Li-Ming Hu describes herself as a ‘recovering actor’. A familiar face to viewers of Shortland Street in the early 2000s, she was also the writer of a number of episodes. Hu starred in Renee Liang’s first play, Lantern (2009), as well as in Roseanne Liang’s short film Take 3 (2007). Such experiences and accomplishments within the entertainment industry are palpable in her art practice, especially so in Boney (Phoney?) M (2020), recently presented at Dunedin Public Art Gallery.
Hu controls all facets of her works’ production—manic, maximalist inventions that exude humour, absurdity, abandon, and, equally, exasperation and rage at the racist, sexist and capitalist shit that keeps churning through the creative industries. In Boney (Phoney?) M, her own creative control contrasts with the exploitation of the band members’ identity and image. Boney M. came into being through German producer and singer Frank Farian’s appropriation of Jamaican ska. In the work’s first talking-head interview, Hu, as Liz Mitchell (one of the band’s four original members), explains, “Farian was Boney M. … but he didn’t know how to go out there and perform it, so he thought maybe if he got some black dancers ….” Of the initial band members—Mitchell, Bobby Farrell, Maizie Williams and Marcia Barrett—only Mitchell and Barrett, along with Farian himself, were deemed (by Farian) to have suitable voices.
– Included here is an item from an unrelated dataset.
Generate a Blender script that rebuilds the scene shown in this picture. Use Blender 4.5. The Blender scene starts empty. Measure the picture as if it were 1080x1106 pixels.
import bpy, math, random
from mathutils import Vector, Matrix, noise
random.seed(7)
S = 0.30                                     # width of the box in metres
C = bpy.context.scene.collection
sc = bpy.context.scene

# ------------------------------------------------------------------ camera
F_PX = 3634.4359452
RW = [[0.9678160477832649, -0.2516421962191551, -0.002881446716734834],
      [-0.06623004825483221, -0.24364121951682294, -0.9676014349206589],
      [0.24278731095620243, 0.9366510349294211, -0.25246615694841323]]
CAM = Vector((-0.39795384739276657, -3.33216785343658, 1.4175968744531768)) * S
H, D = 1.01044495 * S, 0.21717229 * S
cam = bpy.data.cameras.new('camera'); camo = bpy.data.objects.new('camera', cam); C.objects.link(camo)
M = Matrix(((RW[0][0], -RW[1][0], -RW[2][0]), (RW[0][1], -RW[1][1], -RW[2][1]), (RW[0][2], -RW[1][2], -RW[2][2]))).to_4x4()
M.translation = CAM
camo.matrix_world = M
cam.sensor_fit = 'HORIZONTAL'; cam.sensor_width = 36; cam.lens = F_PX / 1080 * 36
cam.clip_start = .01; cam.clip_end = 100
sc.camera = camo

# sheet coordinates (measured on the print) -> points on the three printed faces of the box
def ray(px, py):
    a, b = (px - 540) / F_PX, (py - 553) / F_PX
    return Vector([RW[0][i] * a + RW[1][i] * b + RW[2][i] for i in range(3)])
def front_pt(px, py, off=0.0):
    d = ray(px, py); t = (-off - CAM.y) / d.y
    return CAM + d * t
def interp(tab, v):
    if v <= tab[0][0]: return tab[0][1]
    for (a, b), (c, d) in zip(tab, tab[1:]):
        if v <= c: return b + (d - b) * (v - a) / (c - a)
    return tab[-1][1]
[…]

The outfit was hugely successful in Germany and other Western countries such as the United Kingdom and New Zealand, and even in the Soviet Union, but it never gained wide popularity in the US, nor, perhaps predictably, in the Caribbean countries from which the music it mimicked came.
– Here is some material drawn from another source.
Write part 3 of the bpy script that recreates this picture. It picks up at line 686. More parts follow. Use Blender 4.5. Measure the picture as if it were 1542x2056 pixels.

While manufactured bands are not uncommon, Hu interrogates the power imbalances specific to Boney M.—between “who wrote, who sang, who looked the part and who got the credit.” Playing all four Caribbean members, plus the German producer of the disco-funk band, Hu tells their story using their own words, through careful study of interviews found on YouTube, and through recreating the music video for their hit single ‘Sunny’ (itself a cover originally written by American soul singer Bobby Hebb). Boney (Phoney?) M responds to the incongruity of a band manufactured to cater to a largely white, European consumer’s desire for a particular expression of blackness or racial identity. Hu parodies the band members, appropriating and exaggerating their mannerisms, much as they were asked to appropriate and exaggerate their own racial identity. Through this gesture, Hu’s performance pays tribute to their tenacity, acknowledging the exploitation of their race and image.
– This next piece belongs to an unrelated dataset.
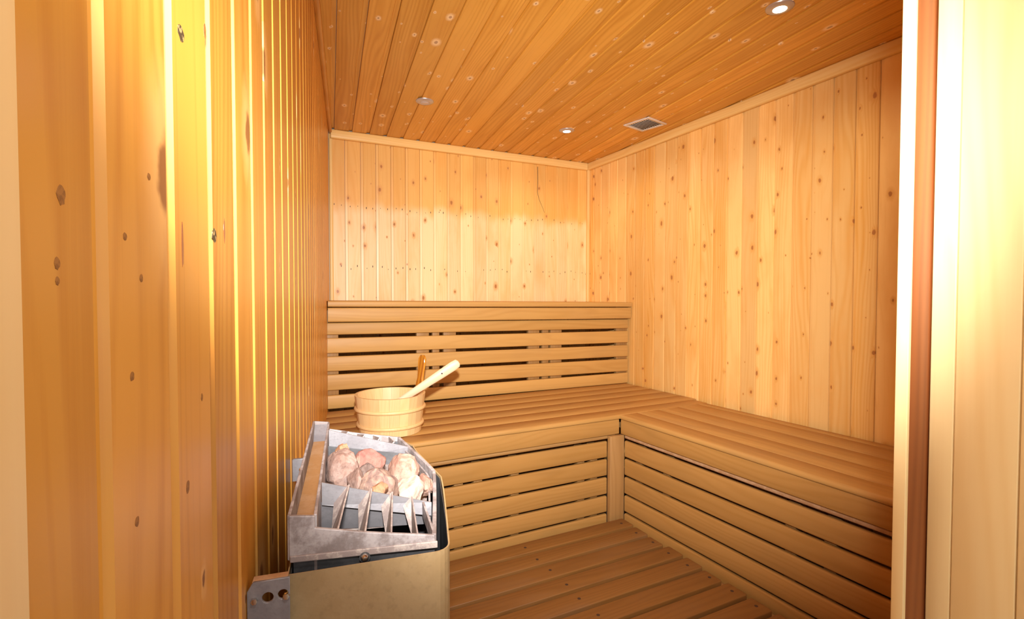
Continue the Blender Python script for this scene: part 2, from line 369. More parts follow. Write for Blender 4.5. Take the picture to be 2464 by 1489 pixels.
for k_, (cx0, cz0) in enumerate(cr):
    wv = .0022*(1-.12*k_)
    yy_ = back_yb(cx0)-.0012
    pair = (bm_.verts.new((cx0-wv, yy_, cz0)), bm_.verts.new((cx0+wv, yy_, cz0)))
    if prev: bm_.faces.new((prev[0], prev[1], pair[1], pair[0]))
    prev = pair
me_ = bpy.data.meshes.new('crack'); bm_.to_mesh(me_); bm_.free(); me_.transform(cm.inverted())
mesh_obj('crack', me_, M_black, cb, cm)
# right wall
pr_ = .1025; me_r = prism_mesh('board_right', board_poly(pr_, flip=False, groove=.014), 0, H-.004)
xr = nR.cross(UP)
for i in range(32):
    a = .03+i*pr_ - pr_*.6
    p = Rp(a+pr_, 0, FLOOR+.002) if xr.dot(dR) < 0 else Rp(a, 0, FLOOR+.002)
    if a > -.05: mesh_obj('board', me_r, M_right, wr, frame(p, xr, nR, UP))
# ceiling boards: run from the back wall towards the viewer, parallel to the left wall
pc = .115; dC = V3(sin(aC), -cos(aC)); 
def back_y(x): return Yb-(Xr-x)*math.tan(aB)
i = -4
while True:
    X2 = .240+i*pc                                  # x of the board's left edge at y = 2
    i += 1
    if X2 > 3.1: break
    # start at back wall; for boards that cross the right wall first, start there
    def xy(yy, o=0): return X2+o+(yy-2.0)*math.tan(-aC), yy
    ys = Yb
    xs = X2+pc+(ys-2)*math.tan(-aC)
    ys_l = None
    while xy(ys, -.004)[0] > right_x(ys) and ys > 0: ys -= .02
    if ys < 0: break
    ye = -.1
    # ends at the left wall for the leftmost boards
    while ye < ys and xy(ye, pc*.7)[0] < left_x(ye): ye += .02
    L = (ys-ye)/cos(aC)
    if L < .05: continue
    x0, y0 = xy(ys)
    nrm = V3(0, 0, -1)
    xdir = nrm.cross(dC)                            # local x
    poly = board_poly(pc, groove=.020)
    if xdir.x < 0: poly = [(x-pc, y) for x, y in board_poly(pc, flip=True, groove=.020)]
    me = prism_mesh('board_ceiling', poly, 0, L)
    mesh_obj('board', me, M_ceil, ceil_o, frame((x0, y0, Zc), xdir, nrm, dC))
# trims at the ceiling and in the corners
def bar(name, mat, a, b, n, w, t, r=.004, parent=None, kind=True):
    """rounded bar from a to b, lying in front of a surface with normal n; w across, t proud"""
    a = Vector(a); b = Vector(b); z = (b-a).normalized(); y = Vector(n); x = y.cross(z)
    me = prism_mesh(name, [(px-w/2, py+t) for px, py in rrect(w, t, r, .0015)], 0, (b-a).length)
    o = mesh_obj(name, me, mat, parent, frame(a, x, y, z))
    if kind and parent is None: o['kind'] = 'structure'
    return o
bar('trim_1', M_trim, Bp(.032, 0, Zc-.029), Bp((Xr-Xl)-.012, 0, Zc-.029), nB, .058, .030, .008)
bar('trim_2', M_trim, Rp(.0, 0, Zc-.029), Rp(3.35, 0, Zc-.029), nR, .058, .030, .008)
bar('trim_3', M_left, Lp(.0, 0, Zc-.012), Lp(3.3, 0, Zc-.012), nL, .024, .022, .003)
bar('trim_4', M_trim, Bp(Xr-Xl-.013, 0, Zs), Bp(Xr-Xl-.013, 0, Zc-.06), nB, .022, .016, .003)
bar('trim_5', M_trim, Bp(.012, 0, Zs), Bp(.012, 0, Zc-.058), nB, .024, .024, .003)

# ------------------------------------------------------------------ doorway: front wall and door frame
XA = .680                                             # opening edge on the right
YA = XA/1.9554
YN0 = XA/2.0348
XC = YN0*2.1753
fw = mesh_obj('wall_front', box_mesh('wall_front', XC+.02, right_x(.3)+.0, YA-.09, YA-.001, FLOOR, Zc), M_pale); fw['kind'] = 'structure'
LINT = 1.93
mesh_obj('lintel', box_mesh('lintel', -.12, XC+.02, YA-.06, YA-.001, LINT, Zc), M_pale, fw)
df = mesh_obj('door_1', bevel_box('door_1', XA, XA+.006, YN0, YA, FLOOR, LINT, .001), M_pale); df['kind'] = 'structure'
mesh_obj('stile', bevel_box('stile', XA+.0062, XC+.02, YN0+.0005, YA, FLOOR, LINT, .0008), M_red, df)
for (k0, k1) in ((2.1753, 2.3498), (2.352, 2.8936), (2.900, 9.)):
    y1 = XC/k0+.0; y0 = XC/k1
    mesh_obj('lining_board', bevel_box('lining_board', XC, XC+.018, y0, y1-.0006, FLOOR, LINT, .0012), M_pale, df)
jl = mesh_obj('door_2', bevel_box('door_2', left_x(.1)-.06, -.070, -.3, .2135, FLOOR, LINT, .003), M_pale); jl['kind'] = 'structure'

# ------------------------------------------------------------------ benches
def box_at(name, mat, parent, p, zdir, ydir, w, t, L, r=.004, rb=None):
    return plank(name, mat, parent, p, zdir, ydir, rrect(w, t, r, rb), L)
# --- bench along the back wall (lower seat)
bb = empty('bench', (1.0, 2.6, FLOOR), label='long slatted seat bench along the back wall, carrying the wooden pail', cat='bench')
def Fb(s, off, z): return V3(xf, yf, z) + dBb*s + nBb*off          # s leftwards from the inner corner, off towards the viewer
LB = 1.50                                                             # from the corner to the left wall
def leftlen(off): return None
def seat_len(off_in):                                               # distance from x=xf leftwards to the left wall at that depth
    y = yf+off_in; return (xf-left_x(y)-.004)/cos(aBb)
rs = -.0
# nosing and boards; local z runs leftwards (dBb), local y up, local x = y cross z
def seat_board(parent, mat, off0, off1, s_start, s_end, r=.004, t=.028, poly=None):
    # off measured from the front edge backwards
    w = off1-off0
    p = V3(xf, yf, Zs) - nBb*off0 + dBb*s_start
    x = UP.cross(dBb)
    poly = poly or rrect(w, t, .0018, .001)
    if x.dot(-nBb) < 0: poly = [(-px, py) for px, py in reversed(poly)]
    return mesh_obj('seat_board', prism_mesh('seat_board', poly, 0, s_end-s_start), mat, parent, frame(p, x, UP, dBb))
def nosing_poly(w, t=.022, r=.014):
    pts = [(w-.002, -t), (w, -t+.002), (w, -.002), (w-.002, 0)]
    for i in range(5):
        a = math.radians(90+90*i/4); pts.append((r+r*cos(a), -r+r*sin(a)))
    pts += [(0, -t+.002), (.002, -t)]
    return pts
# front nosing runs the whole length to the right wall
xs_r = -(Xr-xf)*1.0
seat_board(bb, M_seat, 0, .118, xs_r-.012+.03, seat_len(.06), poly=nosing_poly(.118))
edges = [.1215, .2585, .3955, .5325, .6695, .812]
for a, b in zip(edges[:-1], edges[1:]):
    seat_board(bb, M_seat, a, b-.0032, -(right_x(yf+a)-xf)+.004-.0, seat_len((a+b)/2))
# fascia, ledger, slats of the front
def front_piece(name, parent, mat, origin, along, nrm, z0, z1, off, t, s0, s1, r=.006, rb=.002):
    p = Vector(origin)+Vector(along)*s0+Vector(nrm)*(-off)+UP*z1
    x = Vector(nrm).cross(Vector(along))
    w = z1-z0
    poly = rrect(w, t, r, rb)
    if x.z > 0: poly = [(px-w, py) for px, py in poly]
    return mesh_obj(name, prism_mesh(name, poly, 0, s1-s0), mat, parent, frame(p, x, Vector(nrm), Vector(along)))
O = V3(xf, yf, 0)
lenB = (xf-left_x(yf))/cos(aBb)-.006
front_piece('fascia_board', bb, M_facade, O, dBb, nBb, .445, .5265, .004, .022, .003, lenB, .006)
front_piece('ledger', bb, M_post, O, dBb, nBb, .424, .442, .016, .03, .02, lenB, .003)
ZS = [(.322, .411), (.222, .311), (.120, .211), (.021, .109), (-.082, .010)]
for z0, z1 in ZS:
    front_piece('slat', bb, M_facade, O, dBb, nBb, z0, z1, .016, .02, .076, lenB, .007)
for x in (.34, .80, .90, 1.10, 1.50, 1.585):                        # uprights behind the slats
    mesh_obj('upright', bevel_box('upright', -.022, .022, 0, .04, 0, .40-FLOOR, .002), M_post, bb, Matrix.Translation(V3(x, yf+.040-(xf-x)*.0288, FLOOR)))
for x in (.6, 1.25, 1.9):
    mesh_obj('bearer', box_mesh('bearer', -.02, .02, .03, .76, .42, .518), M_post, bb, Matrix.Translation(V3(x, yf+.0-(xf-x)*.0288, 0)))
# corner post
mesh_obj('corner_post', bevel_box('corner_post', 1.655, 1.748, yf-.018, yf+.012, FLOOR+.002, .443, .003), M_post, bb)
# --- bench along the right wall
rbn = empty('bench', (2.1, 1.3, FLOOR), label='slatted seat bench along the right wall, its boards running towards the viewer', cat='bench')
LR = yf-.012-(YA+.035)
front_piece('fascia_board', rbn, M_facade, O, dRb, nRb, .445, .5265, .004, .022, .003, LR, .006)
front_piece('ledger', rbn, M_rust, O, dRb, nRb, .424, .442, .018, .03, .02, LR, .003)
for z0, z1 in ZS:
    front_piece('slat', rbn, M_facade, O, dRb, nRb, z0, z1, .016, .02, .022, LR, .007)
for s in (.10, .30, .95, 1.10, 1.6):
    q = O+dRb*s+V3(.042, 0, FLOOR)
    mesh_obj('upright', bevel_box('upright', 0, .04, -.022, .022, 0, .40-FLOOR, .002), M_post, rbn, Matrix.Translation(q))
for s in (.5, 1.3):
    q = O+dRb*s
    mesh_obj('bearer', box_mesh('bearer', .03, .62, -.02, .02, .42, .518), M_post, rbn, Matrix.Translation(q))
xR = UP.cross(dRb)
def rboard(off0, off1, s0, s1, poly=None):
    w = off1-off0
    p = O + dRb*s0 - nRb*off0 + UP*Zs
    poly = poly or rrect(w, .028, .0018, .001)
    if xR.dot(-nRb) < 0: poly = [(-px, py) for px, py in reversed(poly)]
    return mesh_obj('seat_board', prism_mesh('seat_board', poly, 0, s1-s0), M_seat, rbn, frame(p, xR, UP, dRb))
rboard(0, .120, .004, LR, nosing_poly(.120))
rE = [.1235, .2835, .4435, .6035, .668]
for a, b in zip(rE[:-1], rE[1:]):
    st = .004-a*(aRb+aBb)*0 + (.0288-.0)*0
    rboard(a, b-.0035, .004-a*.0, LR)

# --- high backrest tier against the back wall
tr = empty('backrest_tier', (1.35, 3.3, Zs), label='high slatted backrest with a flat cap board, standing on the rear of the seat bench', cat='backrest')
YT = Yb-.5329
def Tp(s, off=0, z=0): return V3(Xr, YT, z)+dB*s+nB*off
tanr = .008
def tier(name, mat, z0, z1, off, t, s0, s1, r=.006, tl=tanr):
    dd = (dB+UP*tl).normalized()
    p = Tp(s0, off, z1-(.010 if tl else 0)+tl*s0)
    x = nB.cross(dd)
    w = z1-z0; poly = rrect(w, t, r, .002)
    if x.z > 0: poly = [(px-w, py) for px, py in poly]
    return mesh_obj(name, prism_mesh(name, poly, 0, s1-s0), mat, tr, frame(p, x, nB, dd))
WT = Xr-left_x(YT)
tier('cap_board', M_bench, 1.133, 1.166, .032, .10, .0-.004, WT-.006, .006)
for k in range(3):
    tier('cap_board', M_bench, 1.133, 1.166, -.073-.150*k, .146, .0, WT+.015*(k+1)-.004, .003)
tier('fascia_board', M_bench, 1.046, 1.128, .027, .022, .0, WT-.006, .007)
ST = [(.972, 1.041), (.866, .953), (.762, .847), (.652, .743), (Zs+.001, .630)]
for k, (z0, z1) in enumerate(ST):
    tier('slat', M_bench, z0, z1, .0, .02, .006, WT-.004, .006, tl=0 if k == 4 else tanr)
for a, b in ((.286, .363), (.823, .902), (.924, .969), (.996, 1.079), (1.599, 1.685), (1.707, 1.756), (1.773, 1.862), (2.333, 2.430)):
    yy = YT+.024+(Xr-a)*.0108
    mesh_obj('support', bevel_box('support', a, b, yy, yy+.03, Zs+.002, 1.12, .002), M_post, tr)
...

Hu frequently uses autobiography as a central element in her work, to dissect the entertainment industry’s obsession with image, authenticity and the impetus to perform more generally. In Three Interviews (2018), we see her smiling for the camera and answering questions for staged interviews, while a matter-of-fact voiceover relays behind-the-scenes information over the footage. Her practice often intertwines material derived from the production of her work with what seem to be autobiographical elements. Shots of her working in her studio, applying make-up and changing costumes, producing audition tapes and interviews, and the process of obtaining an artist’s work visa in the USA are all used to lay bare the mechanics of self and creative production.
While Boney (Phoney?) M is more like a second-person artist biography—or a maybe ghost-written autobiography—her concerns and strategies are the same. She talks and performs directly to the camera, establishing an unsettling closeness and an uncomfortable pull between the urge to laugh and concern for whoever is being parodied or picked apart. In the last scene of Boney (Phoney?) M, the performative smiles of each character are revealed to be just so; the sparkling, pop-music façade of dancing and singing comes to an end as the band walks off screen, money having rained down onto the white producer. (Who got the credit?)
The many overlapping ideas within her work and her ostentatious DIY aesthetic are some of the reasons I find Li-Ming Hu’s work so compelling. Beyond the pop music and humour, Boney (Phoney?) M is thematically and materially dense, exploring the complex and timely themes of cultural appropriation, racism and exploitative conditions of labour in an entertaining yet incisive tangle.